Marjorie Prime, Uncanny Valley, The Nether, Rossum's Universal Robots, Isaac Asimov, Artificial Intelligence Ethics


In 1920, Karel Čapek wrote R.U.R. (Rossum's Universal Robots), a work that fundamentally altered our understanding of the relationship between humans and artificial intelligence. Today, this relationship is a source of ongoing ethical dilemmas, as evidenced by three contemporary plays: Thomas Gibbons’s Uncanny Valley (2015), Jordan Harrison’s Marjorie Prime (2014), and Jennifer Haley’s The Nether (2013). These plays, whether through humanoid robots, holographic manifestations, or digital avatars, explore humanity’s inherent existential concerns when relying on technology, either in the creation or implementation processes or the repercussions afterward. In their attempts to supplement or replace humans with artificial intelligence or the real world with digital spaces, the human characters reveal an innate human struggle to compensate for physical and emotional limitations, often with mixed success.
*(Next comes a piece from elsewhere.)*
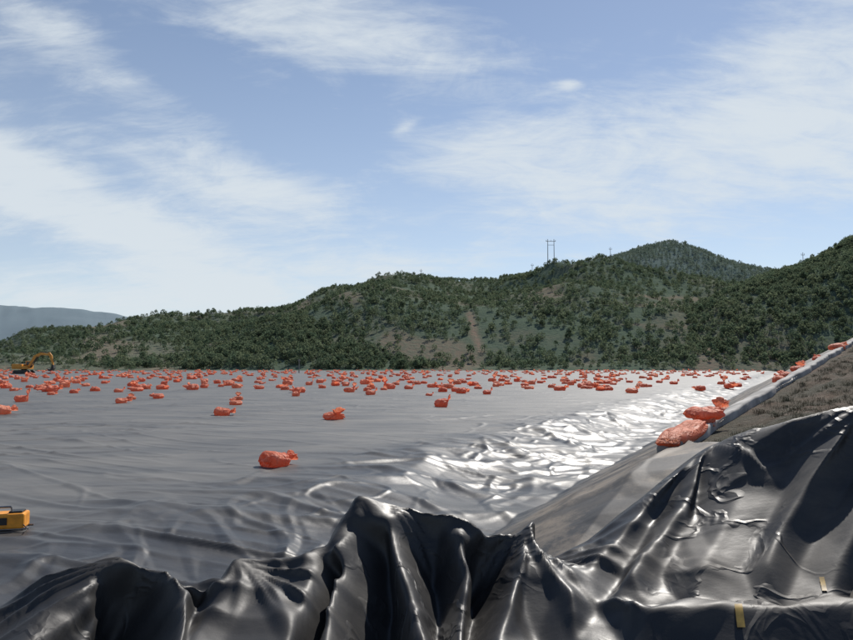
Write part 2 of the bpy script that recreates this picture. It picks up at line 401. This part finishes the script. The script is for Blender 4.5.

As we examine these plays through the lens of Isaac Asimov’s three laws of robotics, we see a clear message: because AI is used in different ways in the contemporary world, Asimov’s laws must be updated to reflect those changes. Robots serve humans who, 
when creating technological surrogates, find themselves accountable to the laws in ways that operate in an ironic mix of the human drive for self-preservation and the technological inevitability of self-destruction through irrelevance. Ultimately, as much as humans try to replace themselves with technology, the process merely underscores the superficiality and fabricated emotional connections at the heart of those relationships.